Introduction

Students are often quite good at memorizing and replicating definitions and concepts on exams in the context in which those definitions and concepts are taught. What many students have more difficulty with is applying the material they learn in the classroom to a broader range of scenarios. This paper presents an exercise I have devised that allows for instructors to identify this specific type of weakness. Using the website Xtranormal.com and its embedded software, I require students to create a short animated film that works basic economic concepts into the script. Students are instructed to be creative and not simply have their characters recite textbook definitions. Viewing the finished product allows one to see which concepts students understand well and which concepts students are having difficulty applying out of the context of the classroom. 

The primary motivation for this type of assignment started with the reading of Ken Bain’s book What the Best College Teachers Do (2004). In this book, Bain reports the findings of Halloun and Hestenes (1985). Halloun and Hestenes report that even students who passed a physics course with an A did not have their preconceived and wrong notions about physics change. I was curious if this was also the case for my students in a Principles of Economics class. By having my students write scenes that include the economic way of thinking I was able to find that my students do suffer from this problem. I assign this project early in the semester, which allows ample time for additional instruction and practice on the problem areas uncovered.

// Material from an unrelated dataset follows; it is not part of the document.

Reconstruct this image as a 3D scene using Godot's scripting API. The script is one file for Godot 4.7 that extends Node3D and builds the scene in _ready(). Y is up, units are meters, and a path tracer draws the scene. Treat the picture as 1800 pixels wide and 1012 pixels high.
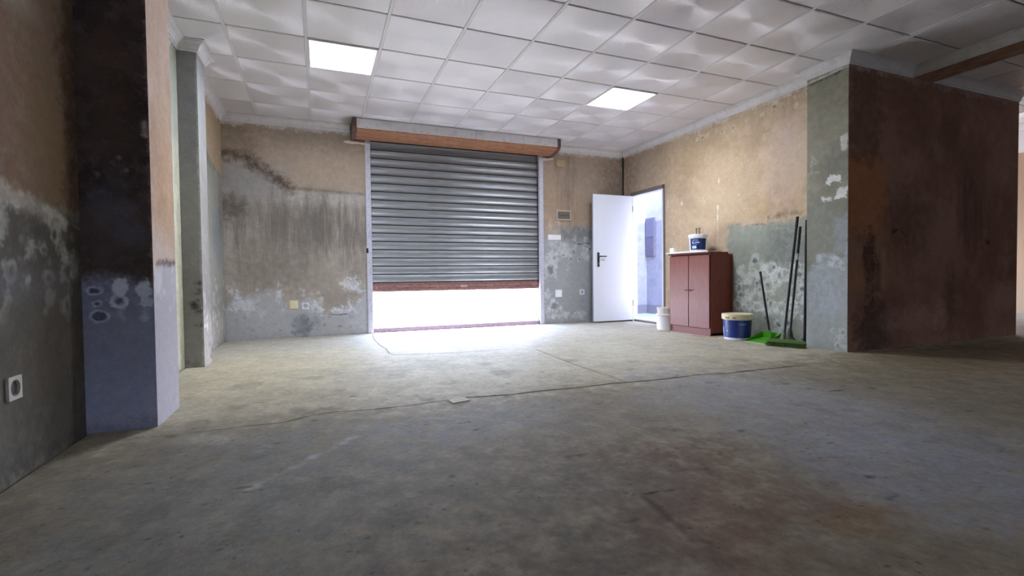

The secondary motivation for this assignment is that it allows me to hit many of the key areas discussed in Wargo and Vilceanu (WC) (2011). WC state that learning is fundamentally social in nature. My xtranormal assignment is a collaborative project. WC state that designated brain circuits link perception and action. By creating a short film, my students are actively engaged. By viewing their own film and their classmates’ films, the students experience the learning that comes with perception. WC state that multiple retrieval and strong emotional content strengthen the path to long-term memory. My students are told to be as creative as they want (up to a PG-13 rating); and they have certainly demonstrated that they will push the bounds of this guideline. So they are definitely producing and viewing strong emotional content.

I have designed this project for my principles courses, but it is easily adaptable to nearly any topic. I have found that unleashing student creativity is both very fun and very rewarding in the amount of learning and teachable moments it produces.